→ SET PROBLEM
From the listing below, select every line where the word "Python" appears.

→ RECORD LIST
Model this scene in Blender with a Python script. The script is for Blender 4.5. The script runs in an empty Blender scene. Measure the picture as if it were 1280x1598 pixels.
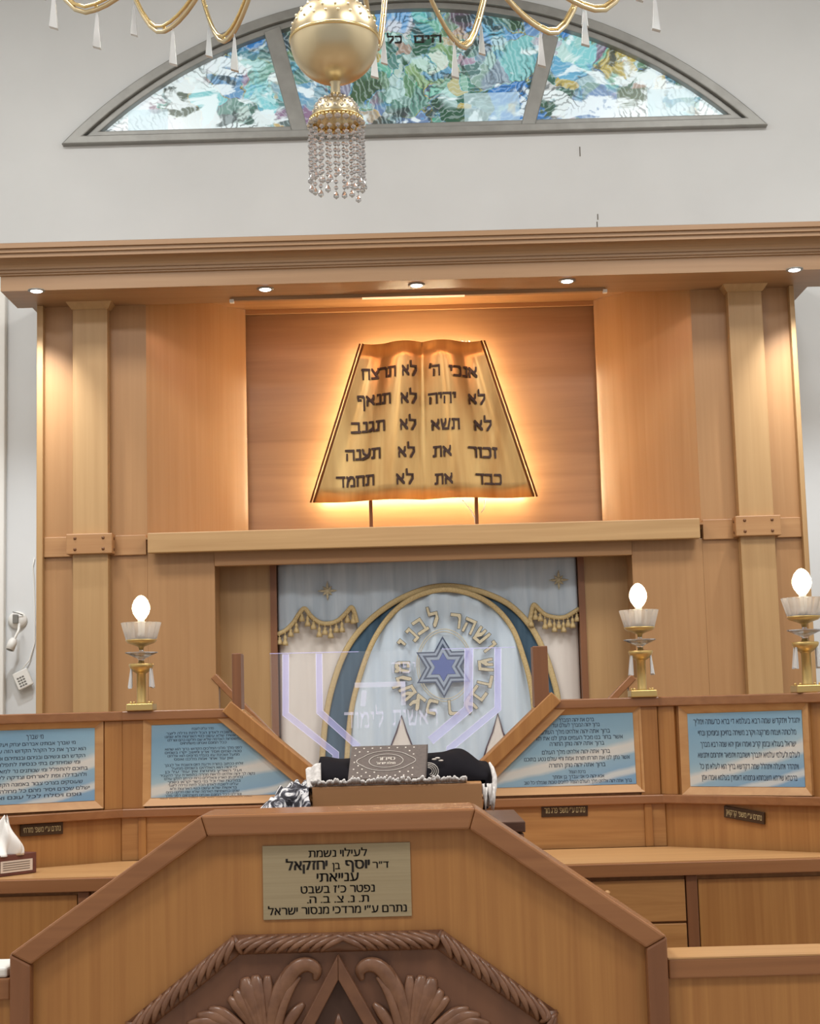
...
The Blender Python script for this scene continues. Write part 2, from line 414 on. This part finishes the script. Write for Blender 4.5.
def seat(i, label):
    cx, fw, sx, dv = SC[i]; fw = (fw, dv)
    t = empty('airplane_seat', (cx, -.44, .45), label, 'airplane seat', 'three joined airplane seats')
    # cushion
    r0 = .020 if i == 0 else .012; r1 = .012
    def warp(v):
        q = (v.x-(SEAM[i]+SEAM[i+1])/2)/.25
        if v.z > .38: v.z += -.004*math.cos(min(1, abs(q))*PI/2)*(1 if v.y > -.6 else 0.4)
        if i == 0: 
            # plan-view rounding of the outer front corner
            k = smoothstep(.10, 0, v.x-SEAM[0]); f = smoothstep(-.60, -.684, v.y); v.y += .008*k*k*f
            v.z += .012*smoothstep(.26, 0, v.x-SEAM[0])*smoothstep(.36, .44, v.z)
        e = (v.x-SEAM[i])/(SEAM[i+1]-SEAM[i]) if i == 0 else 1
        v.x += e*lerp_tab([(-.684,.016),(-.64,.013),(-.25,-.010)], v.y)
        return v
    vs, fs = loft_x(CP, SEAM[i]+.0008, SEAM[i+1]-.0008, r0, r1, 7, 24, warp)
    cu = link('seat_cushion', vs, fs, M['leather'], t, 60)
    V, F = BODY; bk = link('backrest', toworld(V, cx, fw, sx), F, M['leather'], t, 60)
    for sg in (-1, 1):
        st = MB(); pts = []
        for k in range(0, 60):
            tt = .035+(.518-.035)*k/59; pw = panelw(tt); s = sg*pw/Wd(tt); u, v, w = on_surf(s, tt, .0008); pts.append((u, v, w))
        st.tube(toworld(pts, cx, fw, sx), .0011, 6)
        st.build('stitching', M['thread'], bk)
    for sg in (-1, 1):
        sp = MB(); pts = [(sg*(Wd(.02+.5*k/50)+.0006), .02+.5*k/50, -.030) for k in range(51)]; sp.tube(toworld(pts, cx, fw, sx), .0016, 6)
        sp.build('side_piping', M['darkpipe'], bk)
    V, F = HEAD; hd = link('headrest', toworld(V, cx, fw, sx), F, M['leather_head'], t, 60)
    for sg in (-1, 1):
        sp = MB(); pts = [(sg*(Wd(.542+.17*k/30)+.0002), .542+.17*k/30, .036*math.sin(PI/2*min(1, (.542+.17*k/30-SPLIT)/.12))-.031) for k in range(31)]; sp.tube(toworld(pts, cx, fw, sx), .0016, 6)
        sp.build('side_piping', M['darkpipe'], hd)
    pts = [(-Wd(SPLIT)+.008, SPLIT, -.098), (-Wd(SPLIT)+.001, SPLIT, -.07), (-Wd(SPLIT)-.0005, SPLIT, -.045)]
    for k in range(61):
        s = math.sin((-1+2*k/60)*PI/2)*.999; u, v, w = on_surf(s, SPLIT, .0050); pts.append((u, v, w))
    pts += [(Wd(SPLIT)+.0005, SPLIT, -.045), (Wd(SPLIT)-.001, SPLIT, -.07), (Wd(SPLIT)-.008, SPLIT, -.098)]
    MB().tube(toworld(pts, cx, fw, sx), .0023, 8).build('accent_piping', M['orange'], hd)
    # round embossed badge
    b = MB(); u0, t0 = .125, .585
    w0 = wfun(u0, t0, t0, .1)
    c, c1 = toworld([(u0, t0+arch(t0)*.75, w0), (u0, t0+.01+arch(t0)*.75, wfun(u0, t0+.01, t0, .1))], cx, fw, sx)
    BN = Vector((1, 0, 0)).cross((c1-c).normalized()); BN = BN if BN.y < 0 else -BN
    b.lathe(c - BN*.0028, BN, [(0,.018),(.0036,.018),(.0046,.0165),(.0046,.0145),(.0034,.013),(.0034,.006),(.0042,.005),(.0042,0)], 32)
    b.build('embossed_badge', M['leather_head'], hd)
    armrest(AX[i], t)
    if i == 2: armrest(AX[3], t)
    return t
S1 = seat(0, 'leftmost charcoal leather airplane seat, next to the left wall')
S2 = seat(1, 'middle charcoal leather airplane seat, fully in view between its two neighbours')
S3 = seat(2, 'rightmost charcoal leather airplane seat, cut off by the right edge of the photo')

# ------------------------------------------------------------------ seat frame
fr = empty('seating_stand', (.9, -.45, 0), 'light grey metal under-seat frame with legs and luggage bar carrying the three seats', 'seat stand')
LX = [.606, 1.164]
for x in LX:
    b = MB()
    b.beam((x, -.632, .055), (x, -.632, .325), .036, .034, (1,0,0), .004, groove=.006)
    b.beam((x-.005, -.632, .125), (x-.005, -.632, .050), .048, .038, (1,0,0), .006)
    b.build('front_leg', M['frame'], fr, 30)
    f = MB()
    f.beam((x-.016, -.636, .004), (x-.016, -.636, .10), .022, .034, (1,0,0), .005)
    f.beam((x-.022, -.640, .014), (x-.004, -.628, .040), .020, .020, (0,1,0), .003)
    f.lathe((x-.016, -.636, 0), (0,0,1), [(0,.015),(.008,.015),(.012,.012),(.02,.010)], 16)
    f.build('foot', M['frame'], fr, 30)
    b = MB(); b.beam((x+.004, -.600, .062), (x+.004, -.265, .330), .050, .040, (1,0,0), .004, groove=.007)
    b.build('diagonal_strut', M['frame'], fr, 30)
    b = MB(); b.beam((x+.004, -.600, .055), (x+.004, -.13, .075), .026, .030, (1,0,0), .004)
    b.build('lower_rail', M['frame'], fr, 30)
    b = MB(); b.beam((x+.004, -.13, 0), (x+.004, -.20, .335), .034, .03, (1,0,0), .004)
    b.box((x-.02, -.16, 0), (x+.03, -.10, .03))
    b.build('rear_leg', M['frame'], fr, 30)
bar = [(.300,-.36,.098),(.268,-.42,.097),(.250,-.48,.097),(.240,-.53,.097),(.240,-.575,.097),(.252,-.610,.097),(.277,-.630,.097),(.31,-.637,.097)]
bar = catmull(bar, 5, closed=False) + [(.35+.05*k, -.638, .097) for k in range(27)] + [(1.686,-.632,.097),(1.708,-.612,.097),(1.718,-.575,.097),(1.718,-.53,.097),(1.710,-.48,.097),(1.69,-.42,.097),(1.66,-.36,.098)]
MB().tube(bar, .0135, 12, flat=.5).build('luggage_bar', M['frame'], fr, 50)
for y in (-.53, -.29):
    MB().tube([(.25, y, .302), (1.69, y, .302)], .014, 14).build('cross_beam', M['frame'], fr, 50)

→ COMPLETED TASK
Model this scene in Blender with a Python script. The script is for Blender 4.5. The script runs in an empty Blender scene. Measure the picture as if it were 1280x1598 pixels.
The Blender Python script for this scene continues. Write part 2, from line 414 on. This part finishes the script. Write for Blender 4.5.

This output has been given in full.